Your goal: Your task is to give the data again, exactly, with every line intact.
□ □ □ □ □ □ □
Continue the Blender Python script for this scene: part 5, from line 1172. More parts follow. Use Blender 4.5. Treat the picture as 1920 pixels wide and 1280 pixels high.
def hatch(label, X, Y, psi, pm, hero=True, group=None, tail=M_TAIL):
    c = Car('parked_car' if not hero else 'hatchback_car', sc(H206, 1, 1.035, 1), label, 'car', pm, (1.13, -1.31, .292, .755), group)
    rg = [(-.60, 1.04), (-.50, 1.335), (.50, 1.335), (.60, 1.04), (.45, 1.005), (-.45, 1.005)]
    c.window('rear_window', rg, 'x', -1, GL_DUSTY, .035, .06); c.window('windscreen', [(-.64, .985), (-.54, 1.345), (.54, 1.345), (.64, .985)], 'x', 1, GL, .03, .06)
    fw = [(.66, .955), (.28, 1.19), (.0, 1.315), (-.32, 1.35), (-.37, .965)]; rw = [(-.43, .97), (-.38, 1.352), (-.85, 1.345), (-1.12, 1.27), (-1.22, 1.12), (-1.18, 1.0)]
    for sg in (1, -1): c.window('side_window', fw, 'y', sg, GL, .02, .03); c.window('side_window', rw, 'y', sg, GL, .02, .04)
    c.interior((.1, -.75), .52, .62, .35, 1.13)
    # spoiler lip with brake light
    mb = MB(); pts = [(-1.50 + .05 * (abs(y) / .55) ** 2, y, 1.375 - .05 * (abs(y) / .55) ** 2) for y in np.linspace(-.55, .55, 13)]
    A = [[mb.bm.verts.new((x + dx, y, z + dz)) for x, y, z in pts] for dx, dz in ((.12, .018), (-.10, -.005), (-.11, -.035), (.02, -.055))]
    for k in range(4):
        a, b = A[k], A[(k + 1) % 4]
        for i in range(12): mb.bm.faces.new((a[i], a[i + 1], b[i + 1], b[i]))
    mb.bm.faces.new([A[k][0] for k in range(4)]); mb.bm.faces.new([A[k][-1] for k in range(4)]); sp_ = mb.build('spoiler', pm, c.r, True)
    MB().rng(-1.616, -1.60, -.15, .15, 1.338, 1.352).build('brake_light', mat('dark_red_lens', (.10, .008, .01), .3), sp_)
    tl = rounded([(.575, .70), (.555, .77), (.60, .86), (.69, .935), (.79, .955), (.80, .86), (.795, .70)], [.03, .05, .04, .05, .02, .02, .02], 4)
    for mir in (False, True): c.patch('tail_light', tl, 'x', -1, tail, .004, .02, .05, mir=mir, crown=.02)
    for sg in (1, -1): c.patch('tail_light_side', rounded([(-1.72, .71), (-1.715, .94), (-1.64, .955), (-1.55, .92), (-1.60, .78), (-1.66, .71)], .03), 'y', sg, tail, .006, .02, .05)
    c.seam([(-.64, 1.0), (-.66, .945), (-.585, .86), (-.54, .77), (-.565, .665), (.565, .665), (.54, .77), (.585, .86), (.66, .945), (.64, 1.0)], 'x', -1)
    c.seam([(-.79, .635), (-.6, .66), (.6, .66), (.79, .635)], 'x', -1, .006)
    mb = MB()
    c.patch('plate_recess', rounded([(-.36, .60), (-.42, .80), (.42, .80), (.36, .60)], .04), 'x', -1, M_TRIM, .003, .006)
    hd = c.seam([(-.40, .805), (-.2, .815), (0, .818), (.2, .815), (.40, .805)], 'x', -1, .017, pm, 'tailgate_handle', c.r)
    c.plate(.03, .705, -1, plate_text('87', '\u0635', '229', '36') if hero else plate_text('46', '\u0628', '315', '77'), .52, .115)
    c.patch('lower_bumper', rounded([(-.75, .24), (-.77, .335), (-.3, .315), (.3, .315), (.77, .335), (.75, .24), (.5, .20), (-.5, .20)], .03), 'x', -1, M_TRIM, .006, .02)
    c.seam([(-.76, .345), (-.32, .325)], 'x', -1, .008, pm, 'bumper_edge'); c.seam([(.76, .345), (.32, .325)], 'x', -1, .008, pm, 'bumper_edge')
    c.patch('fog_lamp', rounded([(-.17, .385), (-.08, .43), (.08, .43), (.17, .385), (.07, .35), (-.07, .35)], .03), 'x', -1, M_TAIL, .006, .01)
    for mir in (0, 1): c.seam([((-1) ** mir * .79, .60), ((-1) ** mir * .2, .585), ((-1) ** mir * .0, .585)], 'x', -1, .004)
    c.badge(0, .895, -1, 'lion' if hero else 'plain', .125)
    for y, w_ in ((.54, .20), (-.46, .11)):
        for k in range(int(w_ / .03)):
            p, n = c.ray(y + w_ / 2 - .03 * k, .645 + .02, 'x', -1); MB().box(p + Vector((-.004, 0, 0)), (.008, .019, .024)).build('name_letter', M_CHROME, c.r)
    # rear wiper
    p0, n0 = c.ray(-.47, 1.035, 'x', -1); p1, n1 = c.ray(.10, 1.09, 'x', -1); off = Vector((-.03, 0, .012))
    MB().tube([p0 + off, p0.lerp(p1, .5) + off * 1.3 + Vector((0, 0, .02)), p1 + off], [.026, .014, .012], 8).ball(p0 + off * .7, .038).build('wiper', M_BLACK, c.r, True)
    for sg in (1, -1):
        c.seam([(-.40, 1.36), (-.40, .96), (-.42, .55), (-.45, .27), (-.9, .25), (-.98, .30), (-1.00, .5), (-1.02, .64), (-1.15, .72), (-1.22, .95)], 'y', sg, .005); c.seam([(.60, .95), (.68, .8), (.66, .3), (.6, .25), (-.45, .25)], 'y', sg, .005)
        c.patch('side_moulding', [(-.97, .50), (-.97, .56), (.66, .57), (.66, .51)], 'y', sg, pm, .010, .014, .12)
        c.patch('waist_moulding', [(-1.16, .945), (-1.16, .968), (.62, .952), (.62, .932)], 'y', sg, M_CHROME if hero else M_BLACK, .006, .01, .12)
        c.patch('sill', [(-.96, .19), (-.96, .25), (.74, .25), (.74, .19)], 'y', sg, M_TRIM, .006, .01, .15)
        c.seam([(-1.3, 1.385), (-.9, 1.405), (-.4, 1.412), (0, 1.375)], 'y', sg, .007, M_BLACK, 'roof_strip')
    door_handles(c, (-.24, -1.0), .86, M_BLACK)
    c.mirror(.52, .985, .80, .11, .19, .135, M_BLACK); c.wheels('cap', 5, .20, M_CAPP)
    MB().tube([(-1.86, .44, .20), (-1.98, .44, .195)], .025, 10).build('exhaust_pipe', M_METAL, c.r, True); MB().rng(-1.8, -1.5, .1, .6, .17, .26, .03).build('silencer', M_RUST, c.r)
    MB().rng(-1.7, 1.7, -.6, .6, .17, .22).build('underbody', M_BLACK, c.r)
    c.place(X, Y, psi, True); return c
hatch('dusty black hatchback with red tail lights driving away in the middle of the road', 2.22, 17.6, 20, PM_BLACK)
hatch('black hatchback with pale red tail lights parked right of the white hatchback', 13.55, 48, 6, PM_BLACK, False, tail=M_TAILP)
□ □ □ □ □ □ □
Answer to the exercise:
Continue the Blender Python script for this scene: part 5, from line 1172. More parts follow. Use Blender 4.5. Treat the picture as 1920 pixels wide and 1280 pixels high.
def hatch(label, X, Y, psi, pm, hero=True, group=None, tail=M_TAIL):
    c = Car('parked_car' if not hero else 'hatchback_car', sc(H206, 1, 1.035, 1), label, 'car', pm, (1.13, -1.31, .292, .755), group)
    rg = [(-.60, 1.04), (-.50, 1.335), (.50, 1.335), (.60, 1.04), (.45, 1.005), (-.45, 1.005)]
    c.window('rear_window', rg, 'x', -1, GL_DUSTY, .035, .06); c.window('windscreen', [(-.64, .985), (-.54, 1.345), (.54, 1.345), (.64, .985)], 'x', 1, GL, .03, .06)
    fw = [(.66, .955), (.28, 1.19), (.0, 1.315), (-.32, 1.35), (-.37, .965)]; rw = [(-.43, .97), (-.38, 1.352), (-.85, 1.345), (-1.12, 1.27), (-1.22, 1.12), (-1.18, 1.0)]
    for sg in (1, -1): c.window('side_window', fw, 'y', sg, GL, .02, .03); c.window('side_window', rw, 'y', sg, GL, .02, .04)
    c.interior((.1, -.75), .52, .62, .35, 1.13)
    # spoiler lip with brake light
    mb = MB(); pts = [(-1.50 + .05 * (abs(y) / .55) ** 2, y, 1.375 - .05 * (abs(y) / .55) ** 2) for y in np.linspace(-.55, .55, 13)]
    A = [[mb.bm.verts.new((x + dx, y, z + dz)) for x, y, z in pts] for dx, dz in ((.12, .018), (-.10, -.005), (-.11, -.035), (.02, -.055))]
    for k in range(4):
        a, b = A[k], A[(k + 1) % 4]
        for i in range(12): mb.bm.faces.new((a[i], a[i + 1], b[i + 1], b[i]))
    mb.bm.faces.new([A[k][0] for k in range(4)]); mb.bm.faces.new([A[k][-1] for k in range(4)]); sp_ = mb.build('spoiler', pm, c.r, True)
    MB().rng(-1.616, -1.60, -.15, .15, 1.338, 1.352).build('brake_light', mat('dark_red_lens', (.10, .008, .01), .3), sp_)
    tl = rounded([(.575, .70), (.555, .77), (.60, .86), (.69, .935), (.79, .955), (.80, .86), (.795, .70)], [.03, .05, .04, .05, .02, .02, .02], 4)
    for mir in (False, True): c.patch('tail_light', tl, 'x', -1, tail, .004, .02, .05, mir=mir, crown=.02)
    for sg in (1, -1): c.patch('tail_light_side', rounded([(-1.72, .71), (-1.715, .94), (-1.64, .955), (-1.55, .92), (-1.60, .78), (-1.66, .71)], .03), 'y', sg, tail, .006, .02, .05)
    c.seam([(-.64, 1.0), (-.66, .945), (-.585, .86), (-.54, .77), (-.565, .665), (.565, .665), (.54, .77), (.585, .86), (.66, .945), (.64, 1.0)], 'x', -1)
    c.seam([(-.79, .635), (-.6, .66), (.6, .66), (.79, .635)], 'x', -1, .006)
    mb = MB()
    c.patch('plate_recess', rounded([(-.36, .60), (-.42, .80), (.42, .80), (.36, .60)], .04), 'x', -1, M_TRIM, .003, .006)
    hd = c.seam([(-.40, .805), (-.2, .815), (0, .818), (.2, .815), (.40, .805)], 'x', -1, .017, pm, 'tailgate_handle', c.r)
    c.plate(.03, .705, -1, plate_text('87', '\u0635', '229', '36') if hero else plate_text('46', '\u0628', '315', '77'), .52, .115)
    c.patch('lower_bumper', rounded([(-.75, .24), (-.77, .335), (-.3, .315), (.3, .315), (.77, .335), (.75, .24), (.5, .20), (-.5, .20)], .03), 'x', -1, M_TRIM, .006, .02)
    c.seam([(-.76, .345), (-.32, .325)], 'x', -1, .008, pm, 'bumper_edge'); c.seam([(.76, .345), (.32, .325)], 'x', -1, .008, pm, 'bumper_edge')
    c.patch('fog_lamp', rounded([(-.17, .385), (-.08, .43), (.08, .43), (.17, .385), (.07, .35), (-.07, .35)], .03), 'x', -1, M_TAIL, .006, .01)
    for mir in (0, 1): c.seam([((-1) ** mir * .79, .60), ((-1) ** mir * .2, .585), ((-1) ** mir * .0, .585)], 'x', -1, .004)
    c.badge(0, .895, -1, 'lion' if hero else 'plain', .125)
    for y, w_ in ((.54, .20), (-.46, .11)):
        for k in range(int(w_ / .03)):
            p, n = c.ray(y + w_ / 2 - .03 * k, .645 + .02, 'x', -1); MB().box(p + Vector((-.004, 0, 0)), (.008, .019, .024)).build('name_letter', M_CHROME, c.r)
    # rear wiper
    p0, n0 = c.ray(-.47, 1.035, 'x', -1); p1, n1 = c.ray(.10, 1.09, 'x', -1); off = Vector((-.03, 0, .012))
    MB().tube([p0 + off, p0.lerp(p1, .5) + off * 1.3 + Vector((0, 0, .02)), p1 + off], [.026, .014, .012], 8).ball(p0 + off * .7, .038).build('wiper', M_BLACK, c.r, True)
    for sg in (1, -1):
        c.seam([(-.40, 1.36), (-.40, .96), (-.42, .55), (-.45, .27), (-.9, .25), (-.98, .30), (-1.00, .5), (-1.02, .64), (-1.15, .72), (-1.22, .95)], 'y', sg, .005); c.seam([(.60, .95), (.68, .8), (.66, .3), (.6, .25), (-.45, .25)], 'y', sg, .005)
        c.patch('side_moulding', [(-.97, .50), (-.97, .56), (.66, .57), (.66, .51)], 'y', sg, pm, .010, .014, .12)
        c.patch('waist_moulding', [(-1.16, .945), (-1.16, .968), (.62, .952), (.62, .932)], 'y', sg, M_CHROME if hero else M_BLACK, .006, .01, .12)
        c.patch('sill', [(-.96, .19), (-.96, .25), (.74, .25), (.74, .19)], 'y', sg, M_TRIM, .006, .01, .15)
        c.seam([(-1.3, 1.385), (-.9, 1.405), (-.4, 1.412), (0, 1.375)], 'y', sg, .007, M_BLACK, 'roof_strip')
    door_handles(c, (-.24, -1.0), .86, M_BLACK)
    c.mirror(.52, .985, .80, .11, .19, .135, M_BLACK); c.wheels('cap', 5, .20, M_CAPP)
    MB().tube([(-1.86, .44, .20), (-1.98, .44, .195)], .025, 10).build('exhaust_pipe', M_METAL, c.r, True); MB().rng(-1.8, -1.5, .1, .6, .17, .26, .03).build('silencer', M_RUST, c.r)
    MB().rng(-1.7, 1.7, -.6, .6, .17, .22).build('underbody', M_BLACK, c.r)
    c.place(X, Y, psi, True); return c
hatch('dusty black hatchback with red tail lights driving away in the middle of the road', 2.22, 17.6, 20, PM_BLACK)
hatch('black hatchback with pale red tail lights parked right of the white hatchback', 13.55, 48, 6, PM_BLACK, False, tail=M_TAILP)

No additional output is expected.